15 October 2024

In 2024 Q2, the annual current account surplus rose further to 2.3 per cent of GDP, mainly due to an increase in the trade surplus. Despite a strong net lending position, the net external debt ratio rose slightly as a result of one-off factors, but remained at a moderate level. International reserves stood at EUR 46.3 billion in June 2024, well above the level of short-term external debt, by almost EUR 15 billion.

In 2024 Q2, Hungary’s external position continued to improve, while net lending in the CEE region deteriorated slightly, according to preliminary data. During the quarter, the trade surplus continued to rise in Hungary, mainly due to an improvement in the energy balance and a decline in gross capital formation.
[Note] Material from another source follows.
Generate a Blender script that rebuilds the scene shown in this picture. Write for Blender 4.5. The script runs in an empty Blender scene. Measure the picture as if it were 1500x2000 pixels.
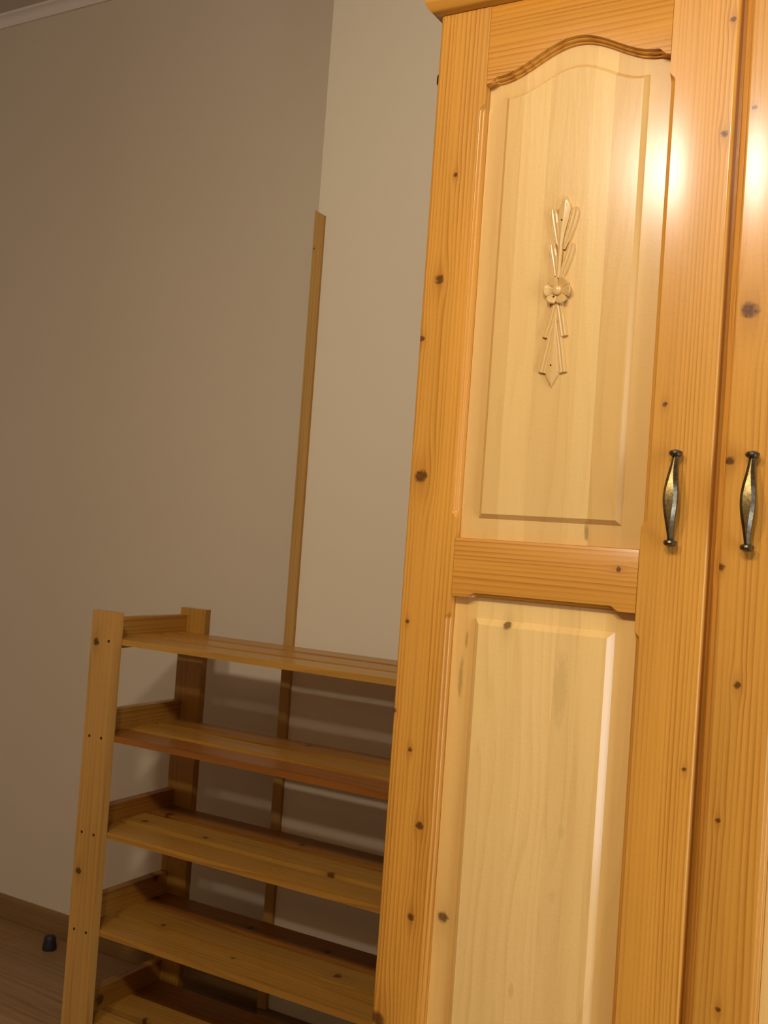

As a result, the current account surplus remained outstandingly high, at close to EUR 2 billion, in the second quarter. The four-quarter current account surplus thus rose to 2.3 per cent of GDP, with the economy’s net lending increasing to 2.9 per cent of GDP.

In terms of the individual sectors, the improvement in the external position reflected a decline in the government deficit due to falling expenditures and rising tax revenues, and an increase in household savings.

In parallel with the current account surplus, there were FDI outflows in the second quarter due to the repurchase of Budapest Airport, resulting in a slight increase in net external debt to 11 per cent of GDP, which remains at an historically low level. At EUR 46.3 billion, international reserves remained close to the previous quarter’s historical high in June 2024. This was nearly EUR 15 billion above the level of short-term external debt, which is closely monitored by investors.